INSTRUCTIONS TO FOLLOW:
Starting at the first line of the data below, write out each line exactly until you reach the line containing "struct(obj('baseboard_right', bm, M_TRIM))", and include that line too.

DATA SHOWN:

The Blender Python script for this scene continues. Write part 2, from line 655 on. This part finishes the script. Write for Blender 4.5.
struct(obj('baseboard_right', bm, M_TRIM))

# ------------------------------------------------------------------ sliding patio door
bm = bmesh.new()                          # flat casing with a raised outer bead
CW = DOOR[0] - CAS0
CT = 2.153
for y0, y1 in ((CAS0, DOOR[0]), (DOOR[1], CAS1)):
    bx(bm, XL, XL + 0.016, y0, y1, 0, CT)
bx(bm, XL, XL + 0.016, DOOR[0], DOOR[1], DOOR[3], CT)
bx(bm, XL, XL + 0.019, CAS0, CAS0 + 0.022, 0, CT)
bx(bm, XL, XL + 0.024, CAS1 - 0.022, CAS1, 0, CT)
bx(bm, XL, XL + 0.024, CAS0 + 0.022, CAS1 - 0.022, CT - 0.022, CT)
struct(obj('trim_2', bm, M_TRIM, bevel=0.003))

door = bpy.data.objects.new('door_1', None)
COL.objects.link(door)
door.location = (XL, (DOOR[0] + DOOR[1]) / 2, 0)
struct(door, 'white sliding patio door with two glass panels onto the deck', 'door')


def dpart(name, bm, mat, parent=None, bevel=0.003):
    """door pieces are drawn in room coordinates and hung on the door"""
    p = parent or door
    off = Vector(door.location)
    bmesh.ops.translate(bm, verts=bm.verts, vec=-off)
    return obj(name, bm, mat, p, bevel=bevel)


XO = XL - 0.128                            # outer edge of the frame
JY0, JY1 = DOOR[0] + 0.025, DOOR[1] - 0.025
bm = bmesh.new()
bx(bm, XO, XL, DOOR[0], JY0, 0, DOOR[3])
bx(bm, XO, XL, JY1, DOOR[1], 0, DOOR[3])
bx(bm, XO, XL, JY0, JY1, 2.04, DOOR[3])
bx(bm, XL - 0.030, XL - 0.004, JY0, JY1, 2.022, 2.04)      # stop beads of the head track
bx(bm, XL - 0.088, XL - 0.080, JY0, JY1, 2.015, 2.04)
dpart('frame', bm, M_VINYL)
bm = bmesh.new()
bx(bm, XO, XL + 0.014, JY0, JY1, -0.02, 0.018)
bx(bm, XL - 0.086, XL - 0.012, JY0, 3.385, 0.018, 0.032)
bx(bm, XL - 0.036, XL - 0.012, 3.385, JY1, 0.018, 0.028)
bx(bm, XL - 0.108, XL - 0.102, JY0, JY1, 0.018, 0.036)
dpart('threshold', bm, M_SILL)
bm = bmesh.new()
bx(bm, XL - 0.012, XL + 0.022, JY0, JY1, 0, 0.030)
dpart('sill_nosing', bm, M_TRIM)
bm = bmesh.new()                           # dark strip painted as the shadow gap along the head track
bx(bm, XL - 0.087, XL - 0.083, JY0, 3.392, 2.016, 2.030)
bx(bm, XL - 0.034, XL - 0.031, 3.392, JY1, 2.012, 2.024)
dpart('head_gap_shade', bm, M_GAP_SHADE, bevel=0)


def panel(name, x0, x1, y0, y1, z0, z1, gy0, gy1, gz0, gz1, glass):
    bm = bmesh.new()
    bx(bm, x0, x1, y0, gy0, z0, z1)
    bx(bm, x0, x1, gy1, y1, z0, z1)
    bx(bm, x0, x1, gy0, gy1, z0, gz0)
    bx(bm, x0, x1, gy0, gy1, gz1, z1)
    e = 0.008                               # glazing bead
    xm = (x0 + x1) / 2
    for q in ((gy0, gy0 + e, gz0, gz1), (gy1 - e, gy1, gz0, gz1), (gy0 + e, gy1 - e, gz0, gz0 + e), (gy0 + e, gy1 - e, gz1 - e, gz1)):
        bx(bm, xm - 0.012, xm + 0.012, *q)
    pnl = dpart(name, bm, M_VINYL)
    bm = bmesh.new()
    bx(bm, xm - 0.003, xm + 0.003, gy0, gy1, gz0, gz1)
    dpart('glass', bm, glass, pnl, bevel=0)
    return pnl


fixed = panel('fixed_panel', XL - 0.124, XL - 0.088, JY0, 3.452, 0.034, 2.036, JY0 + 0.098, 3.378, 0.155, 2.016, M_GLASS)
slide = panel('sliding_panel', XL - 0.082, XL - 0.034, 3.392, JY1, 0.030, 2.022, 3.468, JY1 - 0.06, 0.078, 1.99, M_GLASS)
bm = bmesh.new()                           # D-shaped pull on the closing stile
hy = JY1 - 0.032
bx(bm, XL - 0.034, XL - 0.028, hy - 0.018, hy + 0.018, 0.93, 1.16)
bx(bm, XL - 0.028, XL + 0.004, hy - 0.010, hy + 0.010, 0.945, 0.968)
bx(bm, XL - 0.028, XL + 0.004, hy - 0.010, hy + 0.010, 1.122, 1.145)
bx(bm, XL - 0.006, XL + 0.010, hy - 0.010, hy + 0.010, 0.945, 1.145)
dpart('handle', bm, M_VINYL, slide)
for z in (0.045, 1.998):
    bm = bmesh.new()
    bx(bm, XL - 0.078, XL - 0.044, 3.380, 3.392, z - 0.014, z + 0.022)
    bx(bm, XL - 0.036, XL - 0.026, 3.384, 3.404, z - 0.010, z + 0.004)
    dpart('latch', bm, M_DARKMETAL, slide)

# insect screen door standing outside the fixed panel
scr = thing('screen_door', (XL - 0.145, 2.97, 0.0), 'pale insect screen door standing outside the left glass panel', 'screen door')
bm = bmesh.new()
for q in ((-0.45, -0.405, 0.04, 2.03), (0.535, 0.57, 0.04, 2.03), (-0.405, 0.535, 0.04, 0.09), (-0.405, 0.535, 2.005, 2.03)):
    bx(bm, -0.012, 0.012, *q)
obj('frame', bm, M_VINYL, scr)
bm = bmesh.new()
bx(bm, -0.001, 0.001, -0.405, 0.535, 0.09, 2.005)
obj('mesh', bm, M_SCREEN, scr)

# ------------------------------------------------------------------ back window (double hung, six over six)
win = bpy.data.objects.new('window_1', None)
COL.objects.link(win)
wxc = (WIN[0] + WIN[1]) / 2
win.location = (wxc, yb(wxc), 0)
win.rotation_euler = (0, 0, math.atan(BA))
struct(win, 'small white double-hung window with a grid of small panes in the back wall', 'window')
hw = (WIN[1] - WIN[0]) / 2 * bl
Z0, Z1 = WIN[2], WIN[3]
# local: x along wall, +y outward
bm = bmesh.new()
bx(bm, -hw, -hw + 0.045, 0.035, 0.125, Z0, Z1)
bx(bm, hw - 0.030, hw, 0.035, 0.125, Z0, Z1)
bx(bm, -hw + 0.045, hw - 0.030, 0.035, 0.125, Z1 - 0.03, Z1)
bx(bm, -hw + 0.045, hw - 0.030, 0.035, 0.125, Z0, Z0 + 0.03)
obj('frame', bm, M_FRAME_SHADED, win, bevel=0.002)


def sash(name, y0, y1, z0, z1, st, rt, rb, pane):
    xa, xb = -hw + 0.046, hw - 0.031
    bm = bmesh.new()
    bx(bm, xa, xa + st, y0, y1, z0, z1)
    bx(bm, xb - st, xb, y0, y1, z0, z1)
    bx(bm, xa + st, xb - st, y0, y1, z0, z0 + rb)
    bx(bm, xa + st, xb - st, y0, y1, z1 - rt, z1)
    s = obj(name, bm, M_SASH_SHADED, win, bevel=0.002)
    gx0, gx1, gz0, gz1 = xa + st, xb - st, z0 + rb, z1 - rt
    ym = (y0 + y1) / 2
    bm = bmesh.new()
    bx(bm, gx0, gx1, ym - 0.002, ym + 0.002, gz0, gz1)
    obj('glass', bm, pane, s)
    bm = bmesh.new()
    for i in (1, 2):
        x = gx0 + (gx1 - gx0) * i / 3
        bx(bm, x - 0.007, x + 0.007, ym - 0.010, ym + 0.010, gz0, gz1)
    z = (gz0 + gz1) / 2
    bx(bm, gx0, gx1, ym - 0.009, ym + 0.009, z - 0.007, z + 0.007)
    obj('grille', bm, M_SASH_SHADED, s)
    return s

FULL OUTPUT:
The Blender Python script for this scene continues. Write part 2, from line 655 on. This part finishes the script. Write for Blender 4.5.
struct(obj('baseboard_right', bm, M_TRIM))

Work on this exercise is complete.